As an interesting bookend to Wilson’s designation as “oldest” in the 2016-7 Vendee Globe is his designation in 1980 as the youngest skipper to win the Bermuda Race. He also made three record-breaking ocean passages for which he won CCA’s 2004 Blue Water Medal. They were: San Francisco to Boston in 1993, New York to Melbourne in 2001, and Hong Kong to New York in 2003.

In 1990, Rich formed sitesALIVE to use ocean sailing, as well as other real-world, real-time adventures, expeditions and field research stations, as an exciting and engaging educational tool for teaching children about science, geography, math, and history.

Given for the first time in 2017, CCA’s Young Voyager Award, recognising “a young sailor who has made one or more exceptional voyages,” goes to Jessica Watson. Watson, now 25, completed a southern hemisphere non-stop around the world voyage – solo and unassisted – at the age of 16. 

“With the club’s impressive history and award alumni it’s humbling to receive this award,” said Watson. “If you truly want to live life, you have to get involved, pursue your passions and dream big.”

Watson was born in Queensland, Australia to a sailing family.  Sailing lessons at an early age and living aboard a cabin cruiser no doubt set the stage for what was to follow.  A bedtime story about the youngest person to sail solo, non-stop and unassisted around the world, read to her at age 11, sparked her desire to do the same. 

Five years later, after intense preparation, Watson left Sydney Harbor in her Sparkman & Stephens 34 Ella’s Pink Lady.  Watson headed northeast and crossed the equator near Jarvis Island, rounded Kiritimati, and then headed southeasterly, rounding Cape Horn on January 13, 2010.  East of the Falkland Islands, Watson suffered her first of four knockdowns.  She rounded the Cape of Good Hope on February 24 and continued without incident until she was south of Australia where she experienced at least three more knockdowns.  Watson continued sailing south of Tasmania, and then turned north to Sydney, completing in 210 days her southern hemisphere around-the-world voyage three days before her 17th birthday. She had indeed done it solo, non-stop and unassisted.
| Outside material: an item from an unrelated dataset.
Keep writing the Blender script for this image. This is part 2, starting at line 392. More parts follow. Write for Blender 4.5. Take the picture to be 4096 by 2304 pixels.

Watson was named Young Australian of the Year 2011 and led the youngest ever crew to participate in the challenging Sydney to Hobart Race, finishing second in her division. She was awarded the Jane Tate Trophy for being the first female skipper to finish.

Other award winners are Les Crane (Bermuda) for the 2017 Rod Stephens Trophy for Outstanding Seamanship, which recognizes“an act of seamanship that significantly contributes to the safety of a yacht or one or more individuals at sea”; Scott and Kitty Kuhner (Rowayton, Conn.)  for the 2017Far Horizons Award, recognizing“a particularly meritorious cruise or series of cruises that exemplify the objectives of the Club”; Tad and Joyce Lhamon (Bainbridge, Wash.) for the 2017 Royal Cruising Club Trophy, recognizing “a cruise of singular merit and moderate duration”; and Robert E. Drew (Guilford, Conn.) for the 2017 Richard S. Nye Award, recognizing meritorious service to CCA.